Monday, March 06, 2006

Viva Tsotsi!


It's been an Oscar night to remember for South Africans, and by and large one to forget for the Academy of Motion Picture Arts and Sciences. Tsotsi's victory in the foreign language film category is of far greater significance to our film industry than Charlize Theron's golden guy for Monster. Tsotsi's accolade flags attention to the fact that our talent, production facilities and film infrastructure are world class. The film biz is a key contributor of foreign exchange to the Cape economy, and our skilled crews, production houses and astonishingly varied locations draw big-budget feature shoots and dozens of commercials. This can only boost the attraction.

A studio with enormous soundstages is being built near Cape Town. The idea is to attract not only location shooting but entire international productions. It is supposed to have state-of-the-art post-production and special effects facilities. This is the route Australia went, although I understand their studios aren't getting enough work now that Keanu has left town.

The local industry must be praying the power cuts can be eliminated ... and that our production houses don't get even greedier ...


I'm feeling so good about it I'm going to get cracking on the second draft of my blockbuster. Tonight. Oh, wait a minute -- we're running the Oscar show tonight.
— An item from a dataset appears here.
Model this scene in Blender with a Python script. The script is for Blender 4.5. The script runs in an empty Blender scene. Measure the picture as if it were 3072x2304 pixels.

Well, I hear it isn't much cop this year, no big winner, no mouthing off, feeble host, etc.


What's the bloody point of giving the big Oscars to little flicks? Surely Hollywood should be hailing the movies that keep it in business, and not the ones that live off its fat? Wonderful as they may be, their audiences are limited. Film is, or should be, mass entertainment. I might like art films, in the same way as I like poetry, but these movies, like poems, rarely enter the mainstream. And I think it's a bad sign that just making yourself fat or ugly or doing a great impersonation should sway the academy voters. It's become scarily predictable.

The Oscars should be a spectacle like the movies that made Hollywood great: Citizen Kane, Gone with the Wind, Ben-Hur, Lawrence of Arabia ... and Crash? It took a princely $53 mil at the box office, the lowest-grossing winner since Bertolucci's The Last Emperor in 1987. Gloria Swanson must be spinning in her box: "When I said it was the pictures that got small, I didn't mean that small."

And let's face it, the famous red carpet has become a supercharged catwalk for the fashion designers, who simply employ the stars as clothes horses. Which is why they have to be scary skeletal. Except J Lo, the Ass that Ate Hollywood. And Salma, the Babe Who's Bustin' Out All Over.

In view of tonight's delayed proceedings I shall defer further commentary until the last contestant -- I mean recipient – has been hurried off the stage, hopefully for summary execution round the back.

1 Comments:

Blogger FirstNations said...

i'd rather the Academy Awards went back to being a private catered affair and the winners announced the next day. who gives a flying f*** at a rolling doughnut? i'd rather watch CSI Vegas.